Speaking on JoyNews' Newsfile on Saturday, July 19, during discussions on the NPP’s National Delegates Conference, he used an evolutionary analogy to explain why a strategic change in approach would benefit the party.
“We always say that Charles Darwin said survival of the fittest,” he stated. “What he actually said is not that. What he said is that the species that survives is the one that adapts best to its environment. And all through creation, you will see that the species that survives is not the strongest, it is not the smartest, it is the one that adapts best to its environment.”
Mr Bentil explained that the NPP, like any evolving institution, must assess its environment and adapt its internal structure accordingly. Reflecting on the party’s development since the 1992 constitution, he said: “If you take, for instance, the NPP race, they didn’t have factions. It was Adu Boahene who said it was necessary at the time, given the environment, that you build the base and raise from the base the leader.”

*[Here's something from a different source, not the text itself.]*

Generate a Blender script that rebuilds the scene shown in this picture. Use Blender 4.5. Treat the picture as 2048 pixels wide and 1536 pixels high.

He pointed out that over the past 30 years, internal factions in the NPP have become deeply rooted. “There are people who are still Kufuor loyalists in the NPP,” he noted.
Mr Bentil then questioned the logic of electing grassroots party leaders before the presidential candidate. “The people will pick their leaders and pick the flagbearer. But if you are a smart organism and you want to adapt, would you want the people to pick the leaders at the base, and then later they pick the flagbearer who should now deal with the people at the base who may or may not align with him?”
“Or you will pick the leader at the top and let the leader at the top pick his team to prosecute the agenda that will give you the ultimate. I think the latter is smarter,” he added.
For Kofi Bentil, the practical choice is clear: “I think given the circumstance now, you are better off picking the leader at the top and let him influence the picking of the team. How is that controversial?”
He added that selecting party executives first can create friction and inefficiency. “I don’t see why you will pick people at the base and then later pick the man at the top who may not be able to work with the people down.”
He cited the case of former NPP National Chairman Paul Afoko as a warning. “We saw what happened in Afoko’s time. The party became moribund. They became immobilised for more than a year because the top was not working with the base. And who says that is a sensible thing to repeat?”
Mr Bentil made it clear that while the final decision belongs to the party, from an analytical standpoint, the strategy is obvious.
“So in short, let’s leave it to them, it is their business. But in analysis, it makes every sense to me that you pick the man at the top and you let him influence the team he is going to work with to prosecute the agenda, rather than impose something on him, then he has to create a parallel system to work with.”